Di fatto, in quegli anni la Germania funziona ancor più di prima a vaso chiuso. Come l'Unione Sovietica di Stalin riduce ulteriormente le sue importazioni. In Unione Sovietica l'autarchia è raggiunta al prezzo di carestie, atrocità poliziesche e concentrazionarie. I contemporanei, dunque, suppongono che i tedeschi, messi da Hitler a lavorare per produrre beni non consumabili, siano soggetti a severe privazioni, o almeno a un regime di austerità.

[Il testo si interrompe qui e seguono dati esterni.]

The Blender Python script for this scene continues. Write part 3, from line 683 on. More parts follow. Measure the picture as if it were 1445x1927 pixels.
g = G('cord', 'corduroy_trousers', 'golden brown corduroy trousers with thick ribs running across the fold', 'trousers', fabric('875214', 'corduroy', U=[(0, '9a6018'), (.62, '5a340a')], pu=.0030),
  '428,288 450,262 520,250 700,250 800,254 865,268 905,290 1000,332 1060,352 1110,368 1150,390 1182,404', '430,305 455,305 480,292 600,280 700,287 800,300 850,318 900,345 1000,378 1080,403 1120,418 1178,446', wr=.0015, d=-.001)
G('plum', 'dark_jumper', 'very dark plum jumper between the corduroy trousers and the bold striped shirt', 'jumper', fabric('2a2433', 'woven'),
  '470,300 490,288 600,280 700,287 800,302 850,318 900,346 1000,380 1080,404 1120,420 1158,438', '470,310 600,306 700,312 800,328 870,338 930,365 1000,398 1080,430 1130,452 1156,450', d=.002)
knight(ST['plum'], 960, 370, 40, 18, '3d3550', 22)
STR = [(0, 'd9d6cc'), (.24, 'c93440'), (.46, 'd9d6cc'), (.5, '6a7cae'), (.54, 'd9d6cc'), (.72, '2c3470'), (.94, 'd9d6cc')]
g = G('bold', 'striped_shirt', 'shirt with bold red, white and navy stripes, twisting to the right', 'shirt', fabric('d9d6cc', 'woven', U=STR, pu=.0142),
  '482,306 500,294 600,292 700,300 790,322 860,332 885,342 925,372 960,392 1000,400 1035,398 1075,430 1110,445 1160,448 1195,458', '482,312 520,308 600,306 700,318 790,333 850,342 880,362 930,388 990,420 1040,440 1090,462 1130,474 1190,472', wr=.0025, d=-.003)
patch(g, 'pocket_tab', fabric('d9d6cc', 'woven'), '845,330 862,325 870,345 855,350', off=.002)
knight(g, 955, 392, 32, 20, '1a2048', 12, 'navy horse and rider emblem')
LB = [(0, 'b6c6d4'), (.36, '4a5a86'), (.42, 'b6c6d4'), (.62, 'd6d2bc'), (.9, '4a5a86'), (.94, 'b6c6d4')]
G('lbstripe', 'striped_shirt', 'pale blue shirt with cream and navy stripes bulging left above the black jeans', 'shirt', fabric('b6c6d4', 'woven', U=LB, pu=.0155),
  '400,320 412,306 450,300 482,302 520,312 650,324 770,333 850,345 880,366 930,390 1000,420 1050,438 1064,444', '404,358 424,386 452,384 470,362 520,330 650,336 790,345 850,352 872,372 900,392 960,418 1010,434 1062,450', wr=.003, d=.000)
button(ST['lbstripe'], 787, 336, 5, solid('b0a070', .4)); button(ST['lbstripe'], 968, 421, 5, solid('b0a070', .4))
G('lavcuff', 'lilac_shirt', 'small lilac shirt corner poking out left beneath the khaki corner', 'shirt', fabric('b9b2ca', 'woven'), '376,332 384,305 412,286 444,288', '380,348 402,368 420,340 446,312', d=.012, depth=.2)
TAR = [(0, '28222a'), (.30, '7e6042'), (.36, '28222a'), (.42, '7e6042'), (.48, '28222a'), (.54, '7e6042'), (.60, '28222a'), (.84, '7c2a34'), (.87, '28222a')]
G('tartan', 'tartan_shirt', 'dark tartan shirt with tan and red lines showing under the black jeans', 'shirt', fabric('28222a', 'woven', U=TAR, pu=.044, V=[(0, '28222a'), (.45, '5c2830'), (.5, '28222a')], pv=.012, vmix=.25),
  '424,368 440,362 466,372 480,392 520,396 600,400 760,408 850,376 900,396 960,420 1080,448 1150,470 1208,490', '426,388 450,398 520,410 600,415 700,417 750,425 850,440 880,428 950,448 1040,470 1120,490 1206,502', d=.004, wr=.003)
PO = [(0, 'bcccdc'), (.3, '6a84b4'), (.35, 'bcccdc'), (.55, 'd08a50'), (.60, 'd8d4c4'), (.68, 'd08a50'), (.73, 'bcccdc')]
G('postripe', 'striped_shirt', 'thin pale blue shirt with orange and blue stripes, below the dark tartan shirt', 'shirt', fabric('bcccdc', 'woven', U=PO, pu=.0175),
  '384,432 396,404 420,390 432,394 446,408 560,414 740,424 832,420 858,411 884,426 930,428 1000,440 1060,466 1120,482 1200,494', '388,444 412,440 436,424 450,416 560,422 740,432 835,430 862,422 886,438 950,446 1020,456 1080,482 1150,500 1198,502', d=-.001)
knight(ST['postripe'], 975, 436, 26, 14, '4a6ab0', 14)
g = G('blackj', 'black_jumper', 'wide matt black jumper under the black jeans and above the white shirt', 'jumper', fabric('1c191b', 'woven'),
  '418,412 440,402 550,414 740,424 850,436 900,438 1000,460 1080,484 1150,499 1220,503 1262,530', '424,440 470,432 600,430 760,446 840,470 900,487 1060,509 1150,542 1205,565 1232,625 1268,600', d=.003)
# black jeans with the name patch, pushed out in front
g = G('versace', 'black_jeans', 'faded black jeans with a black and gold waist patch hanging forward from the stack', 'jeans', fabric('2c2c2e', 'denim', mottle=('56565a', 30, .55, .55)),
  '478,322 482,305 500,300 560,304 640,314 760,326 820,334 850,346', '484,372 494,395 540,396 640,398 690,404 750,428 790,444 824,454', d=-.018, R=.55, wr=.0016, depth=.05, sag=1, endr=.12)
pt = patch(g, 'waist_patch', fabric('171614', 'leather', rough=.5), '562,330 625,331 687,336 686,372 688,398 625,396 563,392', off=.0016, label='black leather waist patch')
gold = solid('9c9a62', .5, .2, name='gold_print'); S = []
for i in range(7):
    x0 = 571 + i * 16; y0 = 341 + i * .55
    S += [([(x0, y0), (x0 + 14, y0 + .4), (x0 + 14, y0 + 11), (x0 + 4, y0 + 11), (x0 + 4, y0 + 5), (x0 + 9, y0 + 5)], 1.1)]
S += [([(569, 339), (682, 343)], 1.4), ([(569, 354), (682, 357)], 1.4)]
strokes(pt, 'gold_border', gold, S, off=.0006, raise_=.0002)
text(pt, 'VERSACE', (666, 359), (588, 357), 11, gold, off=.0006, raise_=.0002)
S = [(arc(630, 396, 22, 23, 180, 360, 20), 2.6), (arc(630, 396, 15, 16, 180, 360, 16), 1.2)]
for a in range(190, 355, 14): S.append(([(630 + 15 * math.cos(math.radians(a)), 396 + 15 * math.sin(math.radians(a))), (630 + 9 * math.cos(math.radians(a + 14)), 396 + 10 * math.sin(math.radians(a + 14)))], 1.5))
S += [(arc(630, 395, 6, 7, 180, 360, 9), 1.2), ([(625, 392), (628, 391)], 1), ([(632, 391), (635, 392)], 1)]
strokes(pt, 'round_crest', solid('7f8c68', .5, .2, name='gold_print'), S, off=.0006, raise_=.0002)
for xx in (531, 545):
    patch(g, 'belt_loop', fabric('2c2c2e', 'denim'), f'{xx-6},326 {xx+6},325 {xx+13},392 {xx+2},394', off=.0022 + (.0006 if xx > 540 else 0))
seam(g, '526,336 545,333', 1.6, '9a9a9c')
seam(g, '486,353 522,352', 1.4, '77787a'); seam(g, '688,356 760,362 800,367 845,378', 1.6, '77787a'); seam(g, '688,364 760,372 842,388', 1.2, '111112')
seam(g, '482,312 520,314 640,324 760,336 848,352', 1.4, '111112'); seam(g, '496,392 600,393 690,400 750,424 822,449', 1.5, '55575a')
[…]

Se non da schiavi di una stato totalitario, almeno da monaci guerrieri.
La realtà viene esposta da una tabella sui consumi annui' procapite ricavata dal già citato Guillebaud:
consumi tedeschi annui a testa

Anno 1932 / 1937

farina(Kg): 44,6 / 5,4
carne: 42,1 / 45,9
lardo: 8,5 / 8,1
burro: 7,5 / 8,9
margarina: 7,8 / 5,4
latte (litri): 105,0 / 111,0
pesce: 8,5 / 12,2
patate: 191,0 / 174,0
zucchero: 20,0 / 24,0
caffè: 1,6 / 2,1
birra: 51,4 / 62,9

La tabella rivela la stupefacente realtà: la qualità dell'alimentazione tedesca migliora durante la dittatura hitleriana. Il tedesco mangia meno margarina ma più burro; cala la dieta di patate (il cibo tedesco della povertà) e aumentano farina, carne, pesce. Persino il consumo di caffè, importato, è più abbondante. In Germania, l' autarchia funziona.
Gli studiosi del miracolo tedesco si consolano, retrospettivamente, con l'idea che una simile economia a ciclo chiuso non avrebbe potuto espandersi all'infinito. Che, se durò più del previsto, fu perché la Germania, con le annessioni del 1939 e '40, ebbe a disposizione nuove fonti di lavoro e materie prime. Forse.
Tuttavia, bisogna pur riconoscere che l'economia tedesca fu messa a regime di mobilitazione totale solo dal 1943. Solo allora la Germania spinse a fondo l'acceleratore. Albert Speer, il genio della mobilitazione economica bellica, racconta ( che nel 1943 - sotto gli incessanti, apocalittici bombardamenti - la Germania fu ancora capace di produrre 5234 locomotive, il doppio dell'anno precedente. Fra il , 41 e il '44 la produzione di munizioni triplicò, quella dei pezzi per mezzi corazzati fu quintuplicata, pur con un risparmio del 79% della manodopera e del 93% dell'acciaio impiegato (rispetto al 1941), grazie a una razionalizzazione scientifica dei processi produttivi.
E la mobilitazione della manodopera fu sempre ben lontana dalla militarizzazione attuata in Inghilterra, dove "tutte le forze del lavoro erano inquadrate in battaglioni, che venivano dislocati dove ce n'era bisogno. Tutta la popolazione civile inglese, comprese le donne, era una gigantesca armata mobile". In Inghilterra il 61 per cento delle donne era nel' 44 impiegato nello sforzo bellico; in Germania, il 45 per cento.
Quanto ai beni di consumo, fatta 100 la produzione del 1939,in Gran Bretagna era scesa nel 1942 a 79, in Germania era a 88. Ancora a metà della guerra, il tenore di vita tedesco restava più alto di quello dei suoi nemici.